U.S. sanctions on Iran are scheduled to kick in Nov. 4. Companies that do business with or in Iran without a special permit will risk being cut off from the U.S. markets and banking system. So far, businesses seem unlikely to take that risk and most have begun cutting ties from Iranian markets, The New York Times reported.

Effective sanctions will cripple Iran. About 70 percent of Iran’s exports in 2017 were either oil or petroleum related products. The Iranian government made around $50 billion on oil revenue. (RELATED: EU Pledges $20.7 Million To Iran To Offset Effects Of US Sanctions)
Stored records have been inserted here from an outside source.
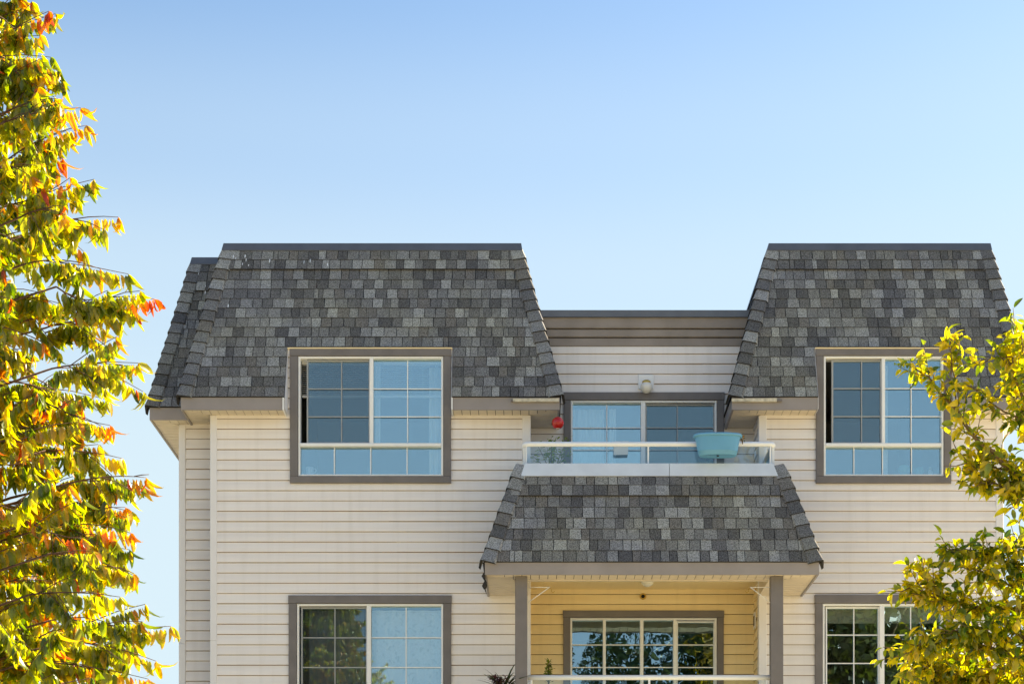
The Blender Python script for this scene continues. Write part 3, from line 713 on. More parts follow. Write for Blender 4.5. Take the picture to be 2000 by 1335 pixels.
# plant hangers on the posts
for sx, px0, px1, lab in ((1, 1031, 1073, 'white plant hanger bracket on the left porch post'), (-1, 1504.5, 1466, 'white plant hanger bracket on the right porch post')):
    y = -1.09; a = P(px0, 1176, y); b = P(px1, 1146, y); c = P(px0, 1146, y)
    t = empty('plant_hanger', c, lab, 'plant hanger', 'plant hanger brackets on the porch posts')
    q = MB(); q.tube([a, b], .0042, 6); rel(q, t, 'brace', M['white'])
    q = MB(); q.tube([c, b+Vector((sx*.01, 0, .0))], .0032, 6); rel(q, t, 'arm', M['white'])
    q = MB(); k = b; q.tube([k+Vector((sx*.01, 0, 0)), k+Vector((sx*.02, 0, -.02)), k+Vector((sx*.022, 0, -.045)), k+Vector((sx*.04, 0, -.055)), k+Vector((sx*.056, 0, -.04))], .0032, 6); rel(q, t, 'hook', M['brass'])
# red globe ornament hanging at the eave
RED = mat('red lacquer', (.55, .018, .015), .16, .25, 9, spec=.6)
g0 = P(1089.5, 825.5, -.28)
t = empty('hanging_ornament', g0, 'glossy red globe ornament hanging under the left roof corner', 'ornament')
q = MB(); sphere(q, (0, 0, 0), .0655, 32, 20, (-.93, .97)); q.build('globe', RED, t, True)
q = MB(); q.lathe([(.024, -.0595), (.025, -.064), (.014, -.067), (.0005, -.067)], (0, 0, 0), 20); q.build('base', M['globe'], t, True)
q = MB(); q.lathe([(.009, -.0672), (.0095, -.0672), (.008, -.069), (.0005, -.069)], (0, 0, 0), 16); q.build('plug', RED, t, True)
q = MB(); q.lathe([(.0005, -.004), (.018, -.003), (.02, .002)], (0, 0, 0), 16)
o = q.build('feeding_hole', M['dark'], t, True); o.rotation_euler = (0, R(-84), R(12)); o.location = (-.063, -.012, -.004)
q = MB(); q.tube([(0, 0, .062), (0, 0, ZS-.01-g0.z)], .002, 6); q.lathe([(.012, .06), (.012, .068), (.004, .072)], (0, 0, 0), 12); q.build('hanging_wire', M['trim'], t)
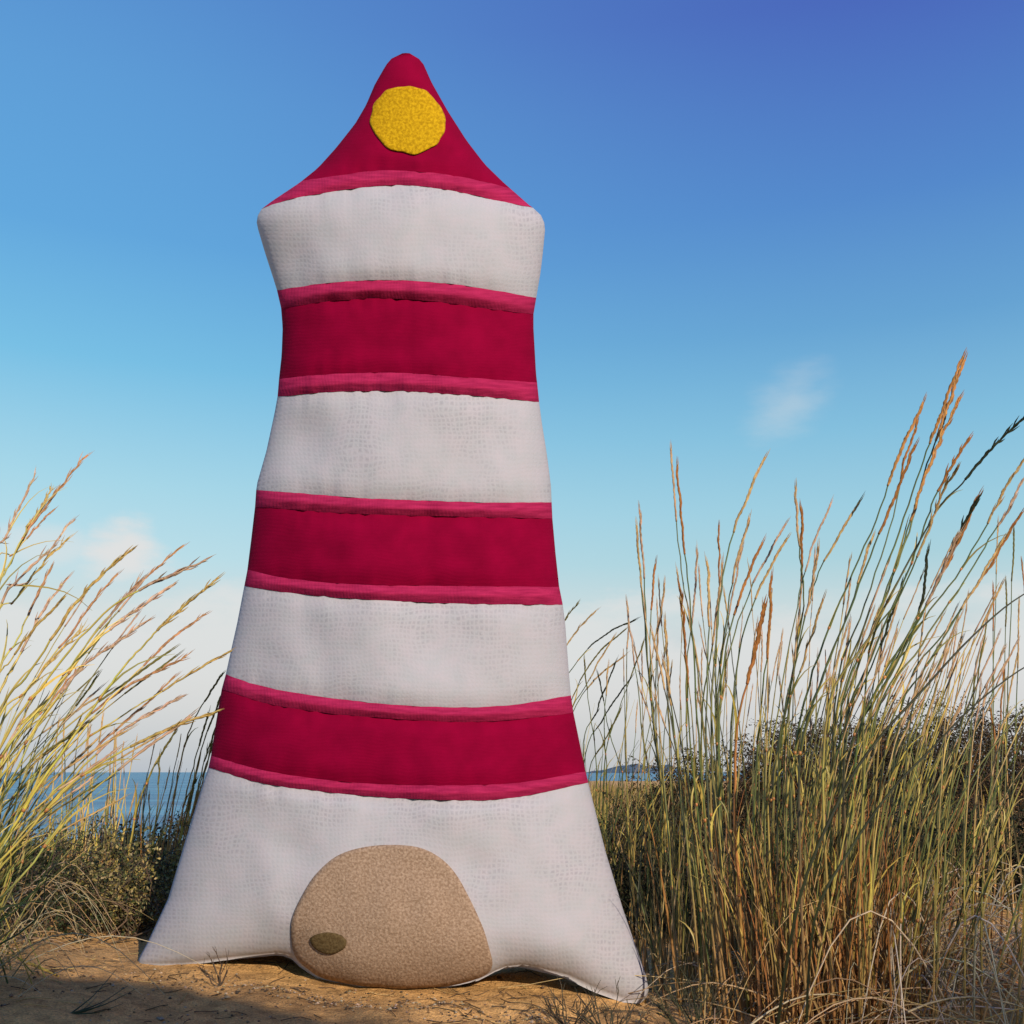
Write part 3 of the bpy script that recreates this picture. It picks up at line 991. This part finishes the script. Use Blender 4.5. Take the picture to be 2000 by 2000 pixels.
# dry fallen tussock, lower right
cE = empty('dry_grass_tussock', tuple(on_ground(1880, 2.35)), 'collapsed dry straw coloured tussock with bleached arching blades, lower right', 'grass tussock')
rng = random.Random(15)
mb = MB()
for i in range(120):
    rt = on_ground(rng.uniform(1640, 1960), rng.uniform(2.05, 2.6))
    a = rng.uniform(-2.6, .6); l_ = rng.uniform(.2, .55)
    up = rng.uniform(.03, .22)
    pts = []
    for s in range(10):
        f = s / 9
        x = rt.x + math.cos(a) * l_ * f; y = rt.y + math.sin(a) * l_ * .6 * f
        pts.append(Vector((x, y, max(ground(x, y) + .003, rt.z + up * math.sin(math.pi * min(1, f * 1.1)) + .01))))
    c = jit(mixc(STRAW, (.62, .56, .45), rng.random()), rng, .25)
    w = rng.uniform(.0009, .0022)
    mb.tube(pts, [w * (1 - .6 * s / 9) for s in range(10)], [c] * 10, 4, False)
fill(mb, rng, 60, on_ground(1830, 2.35), .16, .12, .1, .28, (.0, 0), .35, [RUST, (.50, .22, .10), STRAW], lo=RUST)
mb.build('foliage', M_BLADE, cE)['kind'] = 'stuff'

# --- thin arching clump just behind the cushion's right flank --------------------
cF = empty('marram_clump', tuple(on_ground(1180, 3.3)), 'thin wispy marram clump half hidden behind the right flank of the cushion', 'grass clump', G_R)
rng = random.Random(16)
for i, wv in enumerate([[(1125, 1183), (1100, 1215), (1070, 1270), (1060, 1400)], [(1159, 1198), (1125, 1235), (1090, 1300), (1075, 1420)], [(1235, 1213), (1185, 1238), (1130, 1290), (1090, 1400)],
                        [(1217, 1233), (1165, 1280), (1120, 1360), (1095, 1480)], [(1214, 1285), (1160, 1330), (1120, 1390), (1090, 1500)], [(1200, 1300), (1165, 1390), (1140, 1480)],
                        [(1142, 1296), (1150, 1380), (1165, 1500)], [(1187, 1310), (1180, 1420), (1185, 1520)], [(1170, 1325), (1190, 1430), (1215, 1560)], [(1255, 1260), (1215, 1370), (1180, 1500)],
                        [(1195, 1250), (1150, 1330), (1110, 1440)], [(1228, 1330), (1180, 1400), (1140, 1500)], [(1210, 1390), (1180, 1450), (1150, 1530)]]):
    traced(cF, rng, on_ground(rng.uniform(1130, 1210), 3.3), 3.3, 3.2, wv, .0020, head_len=rng.uniform(.08, .2), head_col=[OLIVE, STRAW, DARK][i % 3], mid=GREEN)
mb = MB()
fill(mb, rng, 80, on_ground(1180, 3.4), .22, .2, .25, .7, (.18, 0), .16, [GREEN, OLIVE, STRAW, YELLOW])
fill(mb, rng, 40, on_ground(1225, 3.1), .12, .2, .2, .5, (.0, 0), .14, [GREEN, DARK, OLIVE, DARK])
o = mb.build('foliage', M_BLADE, cF); o['kind'] = 'stuff'

# more clumps behind, filling between
for j, (px, Y, n_, lb, ln_) in enumerate(((1330, 3.2, 260, 'middle-distance marram clump left of the dense stalks, left one of the back row', .02), (1520, 3.3, 300, 'middle-distance marram clump behind the densest stalks, centre of the back row', .08), (1720, 3.4, 260, 'farther marram clump before of the dark scrub bank, right one of the back row', .14))):
    rng = random.Random(30 + j)
    cG = empty('marram_clump', tuple(on_ground(px, Y)), lb, 'grass clump', G_R)
    for i in range(18):
        bx = px + rng.uniform(-110, 110); tx = bx + ln_ * 600 + rng.uniform(-50, 60); ty = rng.uniform(1180, 1400)
        Y0 = Y + rng.uniform(-.3, .3)
        traced(cG, rng, on_ground(bx, Y0), Y0, Y0, [(tx, ty), ((tx + bx) / 2 - 8, (ty + 1740) / 2)], rng.uniform(.0015, .0023), head_len=rng.uniform(0, .15),
               mid=mixc(GREEN, YELLOW, rng.random() ** 1.7), tip=[OLIVE, STRAW, GREEN][i % 3])
    mb = MB()
    fill(mb, rng, n_ // 6, on_ground(px, Y), .36, .35, .2, .55, (ln_, 0), .13, [GREEN, OLIVE, (.24, .13, .05), DARK, DARK, RUST])
    o = mb.build('foliage', M_BLADE, cG); o['kind'] = 'stuff'

# --- left, big leaning clump ------------------------------------------------------
rng = random.Random(21)
def LROOT(Y=1.75, dx=0):
    x = -0.91 + dx
    return Vector((x, Y, ground(x, Y)))
cH = empty('marram_clump', tuple(LROOT(1.9)), 'large golden green marram clump at the left edge, leaning out over the sea', 'grass clump', G_L)
sweep = [
    [(161, 897), (115, 955), (67, 1018), (20, 1100), (-30, 1220)],
    [(66, 934), (40, 985), (8, 1052), (-30, 1150)],
    [(98, 958), (78, 995), (54, 1030), (15, 1110), (-40, 1240)],
    [(100, 1000), (70, 1030), (30, 1080), (-20, 1160)],
    [(136, 1023), (90, 1080), (34, 1136), (-20, 1230)],
    [(126, 1058), (80, 1105), (30, 1170), (-20, 1260)],
    [(98, 1112), (65, 1180), (34, 1250), (-10, 1360)],
    [(124, 1138), (80, 1200), (35, 1290), (-20, 1400)],
    [(117, 1175), (70, 1225), (20, 1290), (-30, 1380)],
    [(350, 1072), (305, 1110), (249, 1163), (190, 1230), (100, 1360), (0, 1510)],
    [(387, 1101), (330, 1125), (269, 1153), (188, 1213), (90, 1330), (-10, 1480)],
    [(246, 1082), (200, 1120), (135, 1196), (60, 1310), (-20, 1430)],
    [(222, 1129), (185, 1170), (140, 1235), (60, 1340), (-20, 1470)],
    [(333, 1146), (290, 1175), (240, 1210), (180, 1260), (80, 1380), (-20, 1520)],
    [(415, 1138), (370, 1175), (323, 1217), (280, 1260), (235, 1310), (170, 1400), (60, 1560), (-30, 1700)],
    [(392, 1205), (345, 1240), (290, 1290), (220, 1360), (150, 1440), (50, 1570)],
    [(279, 1217), (235, 1250), (168, 1297), (90, 1390), (0, 1520)],
    [(441, 1277), (380, 1310), (303, 1358), (235, 1400), (168, 1445), (90, 1520), (0, 1640)],
    [(355, 1287), (310, 1310), (235, 1350), (150, 1420), (60, 1520), (-20, 1620)],
    [(346, 1365), (300, 1390), (235, 1430), (160, 1500), (70, 1600), (-20, 1700)],
    [(410, 1395), (340, 1418), (269, 1452), (190, 1495), (110, 1560), (20, 1660)],
    [(332, 1330), (290, 1370), (220, 1430), (140, 1510), (40, 1640)],
    [(265, 1140), (225, 1190), (160, 1270), (90, 1370), (0, 1500)],
    [(155, 1235), (110, 1280), (50, 1350), (-20, 1440)],
    [(203, 1270), (150, 1310), (90, 1380), (0, 1500)],
]
for i, wv in enumerate(sweep):
    Y0 = 1.75 + rng.uniform(-.15, .3)
    traced(cH, rng, LROOT(Y0, rng.uniform(-.1, .08)), Y0, Y0 + rng.uniform(-.05, .2), wv, rng.uniform(.0019, .0026),
           base=OLIVE, mid=[YELLOW, (.30, .30, .06), (.50, .46, .08), GREEN][i % 4] if i % 5 else YELLOW, tip=mixc((.34, .32, .07), (.62, .46, .10), rng.random()),
           head_len=rng.uniform(.10, .2), head_col=[(.44, .24, .12), PINKISH, (.50, .36, .12)][i % 3])
for i in range(24):
    a = rng.random()
    ang_ = R(36 + 34 * a)              # rise of the stalk in the picture
    L_ = rng.uniform(260, 560) * (1.0 - .15 * (1 - a))
    bx, by = rng.uniform(-90, 20), rng.uniform(1560, 1760)
    tx, ty = bx + math.cos(ang_) * L_, by - math.sin(ang_) * L_
    mxp, myp = bx + (tx - bx) * .45 - 8, by + (ty - by) * .52 - 6
    Y0 = rng.uniform(1.65, 2.1)
    traced(cH, rng, LROOT(Y0, rng.uniform(-.1, .05)), Y0, Y0 + .1, [(tx, ty), (mxp, myp), (bx, by)], rng.uniform(.0014, .0022), base=OLIVE,
           mid=[YELLOW, OLIVE, (.36, .38, .10)][i % 3], tip=mixc(YELLOW, OLIVE, rng.random()), head_len=rng.uniform(0, .14), head_col=[STRAW, OLIVE, PINKISH][i % 3])
mb = MB()
for i in range(55):
    a = rng.random()
    ang_ = R(34 + 46 * a); L_ = rng.uniform(150, 400)
    bx, by = rng.uniform(-70, 40), rng.uniform(1600, 1830)
    tx, ty = bx + math.cos(ang_) * L_, by - math.sin(ang_) * L_
    Y0 = rng.uniform(1.6, 2.2)
    pts = crspline([LROOT(Y0, rng.uniform(-.08, .08)), P(bx, by, Y0), P(bx + (tx - bx) * .5 - 5, by + (ty - by) * .55, Y0), P(tx, ty, Y0 + .05)], 5)
    c1 = jit([YELLOW, OLIVE, (.36, .38, .10), STRAW, GREEN][i % 5], rng)
    w = rng.uniform(.0010, .0020)
    mb.tube(pts, [w * (1 - .8 * s / len(pts)) for s in range(len(pts))], [c1] * len(pts), 4, False)
o = mb.build('foliage', M_BLADE, cH); o['kind'] = 'stuff'

# tussock of low dry blades under it
cI = empty('dry_grass_tussock', tuple(on_ground(60, 2.1)), 'bleached dry tussock sprawling on the sand at the lower left edge', 'grass tussock')
rng = random.Random(22)
mb = MB()
for i in range(45):
    Y0 = rng.uniform(1.85, 2.5)
    rt = on_ground(rng.uniform(-80, 60), Y0)
    a = rng.uniform(-1.2, 1.1); l_ = rng.uniform(.12, .36); up = rng.uniform(.02, .16)
    pts = []
    for s in range(9):
        f = s / 8
        x = rt.x + math.cos(a) * l_ * f; y = rt.y + math.sin(a) * l_ * f * .6
        pts.append(Vector((x, y, max(ground(x, y) + .003, rt.z + up * math.sin(math.pi * min(1, f * .9 + .05)) + .005))))
    c = jit(mixc(STRAW, (.58, .50, .36), rng.random()), rng, .3)
    w = rng.uniform(.0008, .0016)
    mb.tube(pts, [w * (1 - .7 * s / 8) for s in range(9)], [c] * 9, 4, False)
mb.build('foliage', M_BLADE, cI)['kind'] = 'stuff'

# orange culms beside the cushion's left flank
cJ = empty('marram_clump', tuple(on_ground(345, 2.9)), 'narrow clump of rusty orange culms close to the left flank of the cushion', 'grass clump', G_L)
rng = random.Random(23)
for i, wv in enumerate([[(431, 1321), (400, 1370), (372, 1422), (350, 1500), (335, 1600)], [(445, 1330), (415, 1400), (390, 1480), (370, 1580), (345, 1700)], [(425, 1380), (400, 1440), (380, 1520), (350, 1640)],
                        [(430, 1420), (410, 1470), (385, 1550), (350, 1680)], [(440, 1360), (418, 1430), (400, 1510), (365, 1640), (335, 1750)], [(415, 1440), (395, 1500), (375, 1590), (345, 1700)],
                        [(405, 1400), (385, 1470), (362, 1560), (340, 1660)], [(343, 1426), (320, 1465), (290, 1520), (262, 1600)], [(311, 1485), (308, 1560), (300, 1640)], [(380, 1530), (362, 1600), (335, 1720)], [(372, 1560), (350, 1650), (320, 1760)]]):
    traced(cJ, rng, on_ground(wv[-1][0] - 25, 2.9), 2.9, 2.8, wv, rng.uniform(.002, .0027), base=RUST, mid=(.50, .27, .09) if i < 7 else YELLOW, tip=OLIVE, head_len=.08, head_col=OLIVE)
mb = MB()
fill(mb, rng, 90, on_ground(340, 2.95), .09, .12, .15, .42, (.14, 0), .07, [RUST, (.52, .28, .09), STRAW, (.42, .2, .08)], lo=RUST)
o = mb.build('foliage', M_BLADE, cJ); o['kind'] = 'stuff'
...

Iran has attempted similar schemes before, obscuring the movement of its oil tankers to maintain trading and supply routes with allies despite sanctions.

In the latter half of 2016, tankers transporting around 20 percent of Iran’s oil exports cut their radio-signal tracking systems or mislead officials about their cargo’s place of origin, The Wall Street Journal reported.

Turning off a ship’s tracking system is not against international or maritime laws. Some ships may do it temporarily to avoid detection by pirates.

“This tactic can also be used to hide the genuine details of a voyage so as to enable the breach of sanctions,” International Maritime Bureau Director Pottengal Mukundan told WSJ in 2017.

Iranian tankers were sending false satellite signals in 2012 to global tracking systems in order to cover the movement of ships from its ally Syria. The two countries often work together to avoid sanctions placed on either or both, Reuters reported.